The winds have been fresh, squally at times, so much of the sailing has been hard work, Coral heeled against the wind with the lee rail under water and seas breaking over the bows and rushing along the side decks. We sailed Coral just off the wind to keep up her speed through the waves, so she charged along at around five knots. From time to time a wave hit the bows and water cascaded over the decks, or threw up a sheet of water that crashed onto the the spray hood. I kept snuggled behind the canvas and for the most part stayed dry, but Steve decided he felt better when helming by hand so was more exposed. His waterproofs were drenched several times, and when we arrived in Falmouth I noticed his cheeks and eyebrows were covered in dried salt. The last ten miles or so were really hard work, as the wind built up to Force 5 or 6 and headed us, so with white horses rolling across the bay we had to make several tacks to reach into the quiet of the Carrick Roads. We were happy then to leave the steering to the Aires wind-vane, which followed an exact course on the wind and of course didn’t mind getting wet!

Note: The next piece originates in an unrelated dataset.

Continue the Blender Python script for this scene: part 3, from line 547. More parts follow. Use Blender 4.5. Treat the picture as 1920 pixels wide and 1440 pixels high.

When we were safely tied up in Falmouth Visitors Haven, Steve persuaded me to go walk along the pontoons and look at the gaff rigged boats that are going in convoy round the British Isles. It turned out that a friend of his knows the couple on one of the boats, and we were invited in for drinks and much talk about boats and weather and sailing–the kind of talk that yachting people so often engage in and which reinforces the camaraderie of our peculiar pastime.

So for a couple of days I have been completely absorbed in the business of sailing and in association with sailors. What has happened, I wonder, to the idea that this voyage is an ecological pilgrimage as well as an adventure?

First of all, I am struck by the sheer physicality of what we are doing. Coral moves with the waves and we have to move with her. We have to steer and reef and check our course; we have to make decisions about which tack to take, how far offshore to go; we have to feel the boat and sense how well she is running through the conditions. Of course I think about what I am doing but its not an abstract thinking about, more immediate choices informed by knowledge and experience. Safely tucked up in harbour I can be alarmed at the idea of being at sea in thirty knots of wind, but it is quite different in the immediacy of the moment. When the wind actually gusts up and the ship heels in response I check to make sure all is well, but am happy to let Coral respond as she is designed to.

Of course at times it all feels too much: as we beat against the wind for the last hour or so; as each tack seeming to take Coral only fractionally toward our destination; as the wind on either tack seems to choose to head us away from where and we want to go; as we realize we have missed lunch and are not inclined even to boil a kettle for a cup of soup; as the afternoon wears on and on… Then quite suddenly we tack round and it is clear that This time we will run clear into the entrance between Pendennis Head and Black Rock, and feeling of relief and even of joy wells up. Soon we are in calm waters and can drop the sails and motor up to the pontoon. A woman from one of the other yachts kindly takes our lines, and we fuss about the bow lines, stern lines and springs to make Coral safe. This rhythm of going out and return, struggle and delight, challenge and accomplishment feels very primal, very much part of being a human being on this planet.

So in some ways there is nothing very special about a voyage as pilgrimage. It is what sailors do and have done through the ages. The lines between pilgrim traveller and tourist is always very thin. I don’t have to be self consciously meditating on the elements, I just have to be doing what I am doing with as much mindfulness as I can muster. That is sufficient.